- **Direction**
Without the pictures, repeat the listing character for character.

# start of Collected material

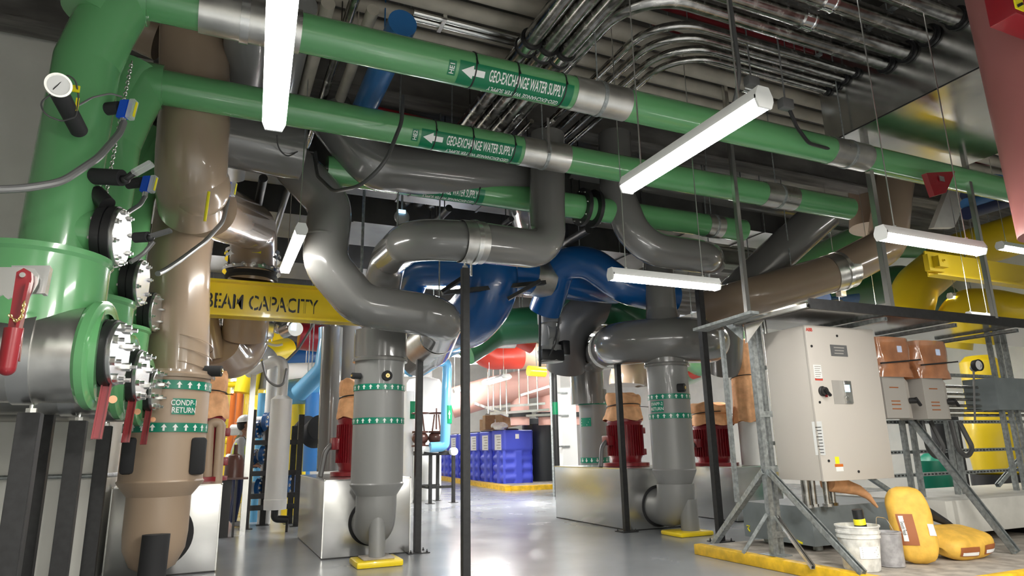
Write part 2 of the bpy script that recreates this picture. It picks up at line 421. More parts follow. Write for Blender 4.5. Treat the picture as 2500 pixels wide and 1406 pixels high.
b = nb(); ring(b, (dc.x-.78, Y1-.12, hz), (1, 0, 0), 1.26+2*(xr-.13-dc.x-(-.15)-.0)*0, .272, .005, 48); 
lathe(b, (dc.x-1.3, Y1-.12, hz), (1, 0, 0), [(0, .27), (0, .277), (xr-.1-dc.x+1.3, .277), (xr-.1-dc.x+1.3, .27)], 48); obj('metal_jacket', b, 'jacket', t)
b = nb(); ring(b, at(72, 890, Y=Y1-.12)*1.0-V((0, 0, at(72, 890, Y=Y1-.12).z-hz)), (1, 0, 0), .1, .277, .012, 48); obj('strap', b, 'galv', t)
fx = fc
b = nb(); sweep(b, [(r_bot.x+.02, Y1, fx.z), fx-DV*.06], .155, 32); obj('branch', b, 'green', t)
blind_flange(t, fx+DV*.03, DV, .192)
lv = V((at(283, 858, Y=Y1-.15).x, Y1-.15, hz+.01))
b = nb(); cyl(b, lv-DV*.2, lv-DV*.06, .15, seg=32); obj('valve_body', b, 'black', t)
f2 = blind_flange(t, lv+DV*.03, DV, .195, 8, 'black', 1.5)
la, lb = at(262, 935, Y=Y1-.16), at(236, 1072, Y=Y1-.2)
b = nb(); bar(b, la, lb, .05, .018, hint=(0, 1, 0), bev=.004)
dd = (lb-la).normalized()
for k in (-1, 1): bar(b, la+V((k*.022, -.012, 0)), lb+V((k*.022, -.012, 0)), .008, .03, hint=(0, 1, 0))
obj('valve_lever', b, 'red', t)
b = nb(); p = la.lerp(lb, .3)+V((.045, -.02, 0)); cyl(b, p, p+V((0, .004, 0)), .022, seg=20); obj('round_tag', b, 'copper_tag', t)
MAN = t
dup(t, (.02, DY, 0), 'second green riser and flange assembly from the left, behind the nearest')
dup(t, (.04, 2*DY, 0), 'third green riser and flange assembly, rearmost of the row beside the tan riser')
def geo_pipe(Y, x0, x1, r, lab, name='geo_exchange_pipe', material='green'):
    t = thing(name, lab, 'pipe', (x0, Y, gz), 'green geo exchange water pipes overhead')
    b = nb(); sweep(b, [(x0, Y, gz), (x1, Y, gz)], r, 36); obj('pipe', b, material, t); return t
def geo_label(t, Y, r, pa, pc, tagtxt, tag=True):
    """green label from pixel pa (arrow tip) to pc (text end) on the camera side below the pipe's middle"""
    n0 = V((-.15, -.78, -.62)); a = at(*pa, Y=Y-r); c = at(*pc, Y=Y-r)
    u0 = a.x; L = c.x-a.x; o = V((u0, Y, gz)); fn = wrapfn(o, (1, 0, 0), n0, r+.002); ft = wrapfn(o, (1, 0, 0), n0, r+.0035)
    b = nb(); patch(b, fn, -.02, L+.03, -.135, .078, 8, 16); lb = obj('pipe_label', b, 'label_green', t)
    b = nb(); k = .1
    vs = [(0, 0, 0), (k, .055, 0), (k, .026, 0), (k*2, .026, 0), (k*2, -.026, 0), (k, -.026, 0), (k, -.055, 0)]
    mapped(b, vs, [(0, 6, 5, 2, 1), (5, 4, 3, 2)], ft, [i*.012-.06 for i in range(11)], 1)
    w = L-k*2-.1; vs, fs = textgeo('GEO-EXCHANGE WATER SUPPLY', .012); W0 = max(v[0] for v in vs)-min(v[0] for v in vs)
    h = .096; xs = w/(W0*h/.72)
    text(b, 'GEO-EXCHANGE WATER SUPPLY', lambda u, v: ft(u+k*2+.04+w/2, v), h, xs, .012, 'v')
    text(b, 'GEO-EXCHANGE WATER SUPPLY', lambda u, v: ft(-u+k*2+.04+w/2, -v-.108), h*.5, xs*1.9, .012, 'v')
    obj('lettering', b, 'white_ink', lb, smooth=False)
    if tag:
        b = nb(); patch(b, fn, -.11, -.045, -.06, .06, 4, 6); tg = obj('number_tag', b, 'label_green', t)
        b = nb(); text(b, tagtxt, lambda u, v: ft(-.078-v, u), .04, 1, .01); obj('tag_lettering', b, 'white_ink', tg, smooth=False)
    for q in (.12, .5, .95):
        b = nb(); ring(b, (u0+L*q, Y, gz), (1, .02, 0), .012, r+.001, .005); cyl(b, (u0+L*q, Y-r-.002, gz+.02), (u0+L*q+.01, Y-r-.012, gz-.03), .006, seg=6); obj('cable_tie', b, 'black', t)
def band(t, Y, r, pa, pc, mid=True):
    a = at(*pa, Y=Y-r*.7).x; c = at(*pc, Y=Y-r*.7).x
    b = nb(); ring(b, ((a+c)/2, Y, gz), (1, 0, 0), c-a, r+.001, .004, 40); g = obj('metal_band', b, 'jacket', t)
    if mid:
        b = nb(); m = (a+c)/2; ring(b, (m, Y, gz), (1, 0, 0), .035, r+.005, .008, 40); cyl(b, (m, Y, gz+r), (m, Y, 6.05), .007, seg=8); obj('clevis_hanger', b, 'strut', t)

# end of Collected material

- **Problem solution**
Write part 2 of the bpy script that recreates this picture. It picks up at line 421. More parts follow. Write for Blender 4.5. Treat the picture as 2500 pixels wide and 1406 pixels high.
b = nb(); ring(b, (dc.x-.78, Y1-.12, hz), (1, 0, 0), 1.26+2*(xr-.13-dc.x-(-.15)-.0)*0, .272, .005, 48); 
lathe(b, (dc.x-1.3, Y1-.12, hz), (1, 0, 0), [(0, .27), (0, .277), (xr-.1-dc.x+1.3, .277), (xr-.1-dc.x+1.3, .27)], 48); obj('metal_jacket', b, 'jacket', t)
b = nb(); ring(b, at(72, 890, Y=Y1-.12)*1.0-V((0, 0, at(72, 890, Y=Y1-.12).z-hz)), (1, 0, 0), .1, .277, .012, 48); obj('strap', b, 'galv', t)
fx = fc
b = nb(); sweep(b, [(r_bot.x+.02, Y1, fx.z), fx-DV*.06], .155, 32); obj('branch', b, 'green', t)
blind_flange(t, fx+DV*.03, DV, .192)
lv = V((at(283, 858, Y=Y1-.15).x, Y1-.15, hz+.01))
b = nb(); cyl(b, lv-DV*.2, lv-DV*.06, .15, seg=32); obj('valve_body', b, 'black', t)
f2 = blind_flange(t, lv+DV*.03, DV, .195, 8, 'black', 1.5)
la, lb = at(262, 935, Y=Y1-.16), at(236, 1072, Y=Y1-.2)
b = nb(); bar(b, la, lb, .05, .018, hint=(0, 1, 0), bev=.004)
dd = (lb-la).normalized()
for k in (-1, 1): bar(b, la+V((k*.022, -.012, 0)), lb+V((k*.022, -.012, 0)), .008, .03, hint=(0, 1, 0))
obj('valve_lever', b, 'red', t)
b = nb(); p = la.lerp(lb, .3)+V((.045, -.02, 0)); cyl(b, p, p+V((0, .004, 0)), .022, seg=20); obj('round_tag', b, 'copper_tag', t)
MAN = t
dup(t, (.02, DY, 0), 'second green riser and flange assembly from the left, behind the nearest')
dup(t, (.04, 2*DY, 0), 'third green riser and flange assembly, rearmost of the row beside the tan riser')
def geo_pipe(Y, x0, x1, r, lab, name='geo_exchange_pipe', material='green'):
    t = thing(name, lab, 'pipe', (x0, Y, gz), 'green geo exchange water pipes overhead')
    b = nb(); sweep(b, [(x0, Y, gz), (x1, Y, gz)], r, 36); obj('pipe', b, material, t); return t
def geo_label(t, Y, r, pa, pc, tagtxt, tag=True):
    """green label from pixel pa (arrow tip) to pc (text end) on the camera side below the pipe's middle"""
    n0 = V((-.15, -.78, -.62)); a = at(*pa, Y=Y-r); c = at(*pc, Y=Y-r)
    u0 = a.x; L = c.x-a.x; o = V((u0, Y, gz)); fn = wrapfn(o, (1, 0, 0), n0, r+.002); ft = wrapfn(o, (1, 0, 0), n0, r+.0035)
    b = nb(); patch(b, fn, -.02, L+.03, -.135, .078, 8, 16); lb = obj('pipe_label', b, 'label_green', t)
    b = nb(); k = .1
    vs = [(0, 0, 0), (k, .055, 0), (k, .026, 0), (k*2, .026, 0), (k*2, -.026, 0), (k, -.026, 0), (k, -.055, 0)]
    mapped(b, vs, [(0, 6, 5, 2, 1), (5, 4, 3, 2)], ft, [i*.012-.06 for i in range(11)], 1)
    w = L-k*2-.1; vs, fs = textgeo('GEO-EXCHANGE WATER SUPPLY', .012); W0 = max(v[0] for v in vs)-min(v[0] for v in vs)
    h = .096; xs = w/(W0*h/.72)
    text(b, 'GEO-EXCHANGE WATER SUPPLY', lambda u, v: ft(u+k*2+.04+w/2, v), h, xs, .012, 'v')
    text(b, 'GEO-EXCHANGE WATER SUPPLY', lambda u, v: ft(-u+k*2+.04+w/2, -v-.108), h*.5, xs*1.9, .012, 'v')
    obj('lettering', b, 'white_ink', lb, smooth=False)
    if tag:
        b = nb(); patch(b, fn, -.11, -.045, -.06, .06, 4, 6); tg = obj('number_tag', b, 'label_green', t)
        b = nb(); text(b, tagtxt, lambda u, v: ft(-.078-v, u), .04, 1, .01); obj('tag_lettering', b, 'white_ink', tg, smooth=False)
    for q in (.12, .5, .95):
        b = nb(); ring(b, (u0+L*q, Y, gz), (1, .02, 0), .012, r+.001, .005); cyl(b, (u0+L*q, Y-r-.002, gz+.02), (u0+L*q+.01, Y-r-.012, gz-.03), .006, seg=6); obj('cable_tie', b, 'black', t)
def band(t, Y, r, pa, pc, mid=True):
    a = at(*pa, Y=Y-r*.7).x; c = at(*pc, Y=Y-r*.7).x
    b = nb(); ring(b, ((a+c)/2, Y, gz), (1, 0, 0), c-a, r+.001, .004, 40); g = obj('metal_band', b, 'jacket', t)
    if mid:
        b = nb(); m = (a+c)/2; ring(b, (m, Y, gz), (1, 0, 0), .035, r+.005, .008, 40); cyl(b, (m, Y, gz+r), (m, Y, 6.05), .007, seg=8); obj('clevis_hanger', b, 'strut', t)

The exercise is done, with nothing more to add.